Le véhicule à délégation de conduite représente également une piste de progrès prometteuse pour la sécurité routière. Le véhicule autonome devrait avoir des capacités de réaction et d’adaptation supérieures à celles d’un conducteur humain et ainsi commettre moins d’erreurs que ce dernier sujet à la fatigue, l’alcool, la distraction ou l’inexpérience.
Les véhicules autonomes doivent contribuer à sauver des vies et réduire le nombre de blessés sur les routes.

Les expérimentations de tous les types de véhicules à délégation de conduite appelés à circuler sur les voies publiques pour un usage particulier, collectif ou de transport de marchandise se sont donc multipliés au niveau international et national. L’État américain du Névada autorise depuis sa loi du 16 juin 2011 un tel type de véhicule, la Californie l’ayant suivi depuis le 16 septembre 2014 et de nombreux tests sont depuis lors conduits dans le monde entier.
Au niveau européen, la commission économique des Nations Unies pour l’Europe (Unece) avait déjà levé une première barrière juridique en modifiant la Convention de Vienne. Le texte autorise désormais les systèmes de conduites automatisées à condition qu’un conducteur puisse reprendre le volant.

En France, les premières expérimentations ont pu rencontrer des difficultés juridiques et pratiques liées à la nécessité de clarifier la situation du conducteur par rapport aux règles internationales en vigueur, à l’inadaptation des dispositions applicables à l’immatriculation des véhicules, aux difficultés à obtenir des porteurs de projets l’ensemble des renseignements permettant notamment de s’assurer que l’expérimentation se déroule en toute sécurité et en coordination avec les différentes autorités publiques concernées, ou aux incertitudes sur la procédure d’instruction et de délivrance de l’autorisation. Elles ont également mis en évidence l’importance qui s’attache à une bonne information du public appelé ou non à être transporté à bord du véhicule.

En conséquence, l’ordonnance introduit la notion d’autorisation de circulation sur la voie publique spécifique à l’expérimentation de véhicule à délégation partielle ou totale de conduite. Cette notion servira de fondation à la construction d’un cadre réglementaire solide au travers d’un décret en Conseil d’État à venir.

Enfin, l’ordonnance s’inscrit dans la feuille de route du plan industriel « Véhicule Autonome » de la Nouvelle France industrielle, visant à faire de l’industrie française de l’automobile et du transport routier une des pionnières dans la conception du véhicule autonome pour tous.

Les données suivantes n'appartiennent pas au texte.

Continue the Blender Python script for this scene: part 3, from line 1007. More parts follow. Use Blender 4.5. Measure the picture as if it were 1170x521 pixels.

Reste la question cruciale : qui est responsable lorsqu’une voiture conduite par une intelligence artificielle, et donc un algorithme, provoque l’accident ?
Aujourd’hui, selon la Convention de Vienne applicable, c’est le conducteur qui est supposé responsable.
Mais demain, l’intelligence artificielle pourrait être par défaut la responsable sans faute dans l’hypothèse de tels accidents causés par des robots roulants autonomes.